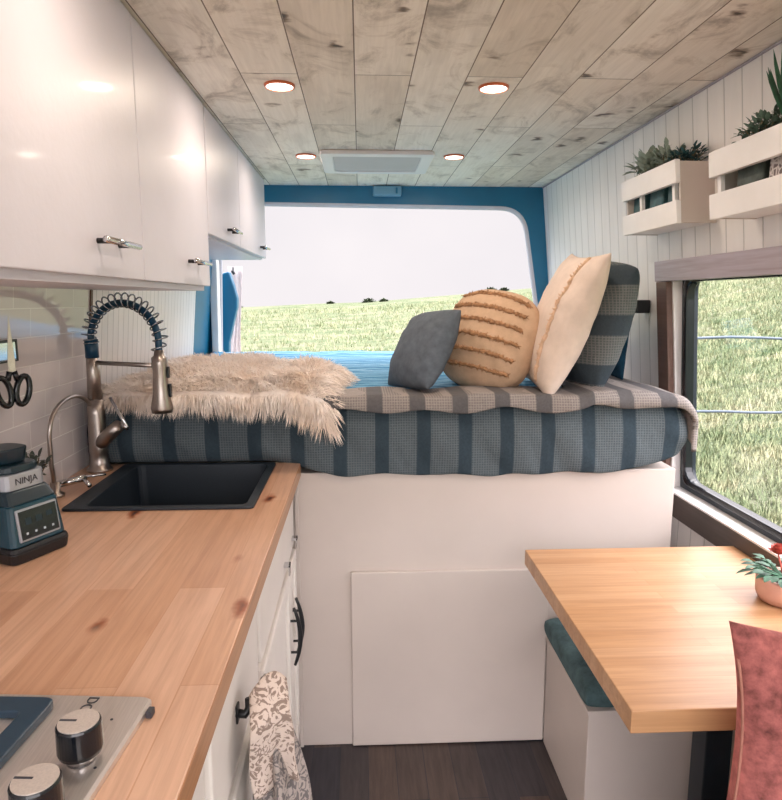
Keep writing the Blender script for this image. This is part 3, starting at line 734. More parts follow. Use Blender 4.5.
# blender base
ang = radians(-25); RB = Matrix.Translation((-.665, 1.214, CZ)) @ Matrix.Rotation(ang, 4, 'Z')
def frustum(mb, bx, by, z0, tx, ty, z1, ox=0, oy=0, n=4, r=.015, mat=RB):
    a = rounded([(-bx/2, -by/2), (bx/2, -by/2), (bx/2, by/2), (-bx/2, by/2)], r, n)
    b = rounded([(-tx/2+ox, -ty/2+oy), (tx/2+ox, -ty/2+oy), (tx/2+ox, ty/2+oy), (-tx/2+ox, ty/2+oy)], r, n); m = len(a)
    return mb.add([mat @ Vector((*p, z0)) for p in a]+[mat @ Vector((*p, z1)) for p in b],
                  [tuple(range(m)), tuple(range(2*m-1, m-1, -1))]+[(i, (i+1) % m, m+(i+1) % m, m+i) for i in range(m)])
t = thing('blender_base', 'dark teal blender motor base with control panel on the wooden worktop', 'blender', (-.665, 1.214, CZ))
part('foot', frustum(frustum(MB(), .165, .118, .001, .170, .124, .022), .170, .124, .022, .165, .118, .03), M['black'], t, bevel=.002)
part('housing', frustum(MB(), .160, .116, .03, .140, .104, .105), M['ninja_face'], t, bevel=.003)
part('shoulder', frustum(MB(), .140, .104, .105, .110, .090, .128), M['ninja'], t, bevel=.003)
part('collar', frustum(MB(), .108, .088, .128, .106, .088, .158, r=.02), M['silver'], t, bevel=.002)
part('jar_socket', frustum(frustum(MB(), .10, .082, .158, .096, .080, .172, r=.03), .062, .062, .172, .070, .070, .20, r=.03), M['ninja'], t, bevel=.003)
slope = math.atan2(.01, .075)
PF = RB @ Matrix.Translation((.0765, .0, .068)) @ Matrix.Rotation(-slope, 4, 'Y')
def pbox(y0, y1, z0, z1, a, b): return MB().box(a, b, y0, y1, z0, z1, PF)
cp = part('control_panel', pbox(-.043, .043, -.030, .030, -.004, .0015), M['silver'], t, bevel=.003)
part('display', pbox(-.039, .039, -.026, .026, .001, .0025), M['display'], cp, bevel=.002)
for k in range(4):
    part('button', pbox(-.030+.018*k, -.026+.018*k, -.018, -.014, .0024, .0032), M['dot'], cp)
TX = Matrix(((0, 0, 1, 0), (1, 0, 0, 0), (0, 1, 0, 0), (0, 0, 0, 1)))
text_part('NINJA', .017, M['label'], t, RB @ Matrix.Translation((.0542, 0, .143)) @ TX)
part('display_icons', MB().box(.0024, .003, -.028, -.016, .000, .012, PF).box(.0024, .003, -.006, .006, .000, .012, PF).box(.0024, .003, .016, .028, .004, .014, PF), M['ninja'], cp)

# ------------------------------------------------------------------ plants
def leaf(mb, base, d, ln, wd, up=Vector((0, 0, 1)), curl=.2):
    d = d.normalized(); s = d.cross(up)
    if s.length < .1: s = d.orthogonal()
    s.normalize(); nn = s.cross(d)
    P = []
    for k, wf in ((0, .15), (.3, .85), (.6, 1), (.85, .6), (1, .05)):
        c = base+d*ln*k - nn*curl*ln*k*k
        P += [c-s*wd*.5*wf+nn*wd*.12*wf, c, c+s*wd*.5*wf+nn*wd*.12*wf]
    F = []
    for i in range(4):
        F += [(i*3, i*3+1, i*3+4, i*3+3), (i*3+1, i*3+2, i*3+5, i*3+4)]
    mb.add(P, F)
def sprig_plant(t, c, n, h, spread, ln, wd, mat, per=7, seed=1):
    rnd = random.Random(seed); lf = MB(); st = MB()
    for i in range(n):
        a = rnd.uniform(0, 2*pi); r = rnd.uniform(0, 1)**.5
        tip = Vector((c[0]+spread[0]*r*cos(a), c[1]+spread[1]*r*sin(a), c[2]+h*rnd.uniform(.55, 1)*(1.1-.5*r)))
        b0 = Vector((c[0]+spread[0]*.4*r*cos(a), c[1]+spread[1]*.4*r*sin(a), c[2]))
        mid = (b0+tip)/2+Vector((0, 0, h*.12)); st.tube([b0, mid, tip], .0014, 5)
        for k in range(per):
            q = (k+1)/per; p = b0.lerp(mid, q*2) if q < .5 else mid.lerp(tip, q*2-1)
            d = Vector((rnd.uniform(-1, 1), rnd.uniform(-1, 1), rnd.uniform(-.1, .9)))
            leaf(lf, p, d, ln*rnd.uniform(.7, 1.15), wd*rnd.uniform(.8, 1.1))
        leaf(lf, tip, tip-mid, ln, wd)
    part('stems', st, M['stem'], t); part('foliage', lf, mat, t, smooth=True)
# small plant behind the blender
pc = (-.728, 1.43, CZ)
t = thing('potted_succulent', 'small dark green succulent behind the blender base by the tiles', 'plant', pc)
part('pot', MB().lathe([(.02, .001), (.026, .004), (.032, .055), (.033, .058), (.030, .058), (.028, .05), (.0, .048)], pc), M['leaf_olive'], t, smooth=True)
sprig_plant(t, (pc[0], pc[1], CZ+.05), 9, .085, (.035, .05), .024, .011, M['leaf_olive'], 7, 3)

# wall planter crates
def crate(label, y0, y1, z0, z1, sh, dividers):
    D = .101
    t = thing('planter_crate', label, 'planter', (wx(RW, z0)-D, (y0+y1)/2, z0), 'white slatted planter crates on the right wall')
    def xf(z): return wx(RW, z)-D
    def sheet(za, zb, a, b, ya, yb): return MB().prism([(xf(za)+a, za), (xf(zb)+a, zb), (xf(zb)+b, zb), (xf(za)+b, za)], ya, yb, 'y')
    part('front_slat', sheet(z0, z0+sh, -.014, 0, y0, y1), M['white'], t, bevel=.0015)
    part('front_slat', sheet(z1-sh, z1, -.014, 0, y0, y1), M['white'], t, bevel=.0015)
    def xr(z): return wx(RW, z)-.001
    for q, (ya, yb) in enumerate(((y0+.002, y0+.012), (y1-.012, y1-.002))):
        part('end_panel', MB().prism([(xf(z0), z0+.002), (xr(z0), z0+.002), (xr(z1), z1-.004), (xf(z1), z1-.004)], ya, yb, 'y'), M['bedpaint'], t, bevel=.001)
    part('bottom', MB().prism([(xf(z0)+.001, z0+.004), (xr(z0)-.002, z0+.004), (xr(z0)-.003, z0+.014), (xf(z0)+.001, z0+.014)], y0+.013, y1-.013, 'y'), M['white'], t)
    for y in dividers:
        part('batten', sheet(z0+.015, z1-.006, .001, .012, y-.008, y+.008), M['white'], t, bevel=.001)
    return t
c1 = crate('smaller white slatted planter crate, further of the two above the window', 1.810, 2.18, 1.600, 1.770, .062, (1.855, 2.07))
c2 = crate('larger white slatted planter crate, nearer of the two above the window', 1.12, 1.640, 1.588, 1.748, .060, (1.62,))
# pots standing in the crates, each with its plant as foliage
def crate_plant(label, x, y, z0, hz, wy, n, h, sp, ln, wd, mat, potmat, per=7, seed=1):
    o = thing('potted_plant', label, 'plant', (x, y, z0))
    p = part('pot', MB().box(x-.03, x+.03, y-wy, y+wy, z0, hz), potmat, o, bevel=.006)
    part('soil', MB().box(x-.026, x+.026, y-wy+.004, y+wy-.004, hz-.002, hz+.004), M['soil'], o)
    sprig_plant(o, (x, y, hz), n, h, sp, ln, wd, mat, per, seed)
    return o
crate_plant('pale sage succulent with broad leaves at the far end of the further crate', .928, 2.12, 1.6155, 1.750, .045, 14, .095, (.035, .08), .050, .024, M['sage'], M['leaf_blue'], 6, 11)
crate_plant('bushy grey-green plant in the middle of the further crate', .928, 2.0, 1.6155, 1.750, .045, 28, .105, (.035, .085), .030, .014, M['sage'], M['leaf_blue'], 8, 12)
crate_plant('low blue-green trailing plant at the near end of the further crate', .928, 1.88, 1.6155, 1.750, .045, 24, .075, (.035, .085), .020, .009, M['leaf_blue'], M['leaf_blue'], 8, 13)
crate_plant('leafy grey-green plant at the far end of the nearer crate', .928, 1.52, 1.6035, 1.730, .05, 34, .095, (.035, .085), .024, .011, M['leaf_dark'], M['leaf_olive'], 9, 14)
o = thing('potted_aloe', 'spiky long-leaved plant in a patterned white pot in the nearer crate', 'plant', (.932, 1.385, 1.6075))
part('pot', MB().box(.898, .966, 1.32, 1.45, 1.6075, 1.735), M['knit'], o, bevel=.01)
part('soil', MB().box(.902, .962, 1.33, 1.44, 1.734, 1.739), M['soil'], o)
mb = MB(); rnd = random.Random(5)
for k in range(40):
    a = rnd.uniform(0, 2*pi); tl = rnd.uniform(.1, .75)
    dd = Vector((cos(a)*tl*.30-.05, sin(a)*tl, 1)).normalized(); ln = rnd.uniform(.13, .215)
    leaf(mb, Vector((.928, 1.385+.03*sin(a), 1.737)), dd, ln, .013, Vector((0, 1, .1)) if abs(dd.y) < .8 else Vector((1, 0, 0)), rnd.uniform(-.05, .25))
part('foliage', mb, M['leaf_green'], o)
mb = MB()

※

▶ **Stated problem**
Reproduce the material above from its first line through the line containing "PF), M['ninja'], cp)", both ends included, and skip every picture.

▶ **Answer to this task**
Keep writing the Blender script for this image. This is part 3, starting at line 734. More parts follow. Use Blender 4.5.
# blender base
ang = radians(-25); RB = Matrix.Translation((-.665, 1.214, CZ)) @ Matrix.Rotation(ang, 4, 'Z')
def frustum(mb, bx, by, z0, tx, ty, z1, ox=0, oy=0, n=4, r=.015, mat=RB):
    a = rounded([(-bx/2, -by/2), (bx/2, -by/2), (bx/2, by/2), (-bx/2, by/2)], r, n)
    b = rounded([(-tx/2+ox, -ty/2+oy), (tx/2+ox, -ty/2+oy), (tx/2+ox, ty/2+oy), (-tx/2+ox, ty/2+oy)], r, n); m = len(a)
    return mb.add([mat @ Vector((*p, z0)) for p in a]+[mat @ Vector((*p, z1)) for p in b],
                  [tuple(range(m)), tuple(range(2*m-1, m-1, -1))]+[(i, (i+1) % m, m+(i+1) % m, m+i) for i in range(m)])
t = thing('blender_base', 'dark teal blender motor base with control panel on the wooden worktop', 'blender', (-.665, 1.214, CZ))
part('foot', frustum(frustum(MB(), .165, .118, .001, .170, .124, .022), .170, .124, .022, .165, .118, .03), M['black'], t, bevel=.002)
part('housing', frustum(MB(), .160, .116, .03, .140, .104, .105), M['ninja_face'], t, bevel=.003)
part('shoulder', frustum(MB(), .140, .104, .105, .110, .090, .128), M['ninja'], t, bevel=.003)
part('collar', frustum(MB(), .108, .088, .128, .106, .088, .158, r=.02), M['silver'], t, bevel=.002)
part('jar_socket', frustum(frustum(MB(), .10, .082, .158, .096, .080, .172, r=.03), .062, .062, .172, .070, .070, .20, r=.03), M['ninja'], t, bevel=.003)
slope = math.atan2(.01, .075)
PF = RB @ Matrix.Translation((.0765, .0, .068)) @ Matrix.Rotation(-slope, 4, 'Y')
def pbox(y0, y1, z0, z1, a, b): return MB().box(a, b, y0, y1, z0, z1, PF)
cp = part('control_panel', pbox(-.043, .043, -.030, .030, -.004, .0015), M['silver'], t, bevel=.003)
part('display', pbox(-.039, .039, -.026, .026, .001, .0025), M['display'], cp, bevel=.002)
for k in range(4):
    part('button', pbox(-.030+.018*k, -.026+.018*k, -.018, -.014, .0024, .0032), M['dot'], cp)
TX = Matrix(((0, 0, 1, 0), (1, 0, 0, 0), (0, 1, 0, 0), (0, 0, 0, 1)))
text_part('NINJA', .017, M['label'], t, RB @ Matrix.Translation((.0542, 0, .143)) @ TX)
part('display_icons', MB().box(.0024, .003, -.028, -.016, .000, .012, PF).box(.0024, .003, -.006, .006, .000, .012, PF).box(.0024, .003, .016, .028, .004, .014, PF), M['ninja'], cp)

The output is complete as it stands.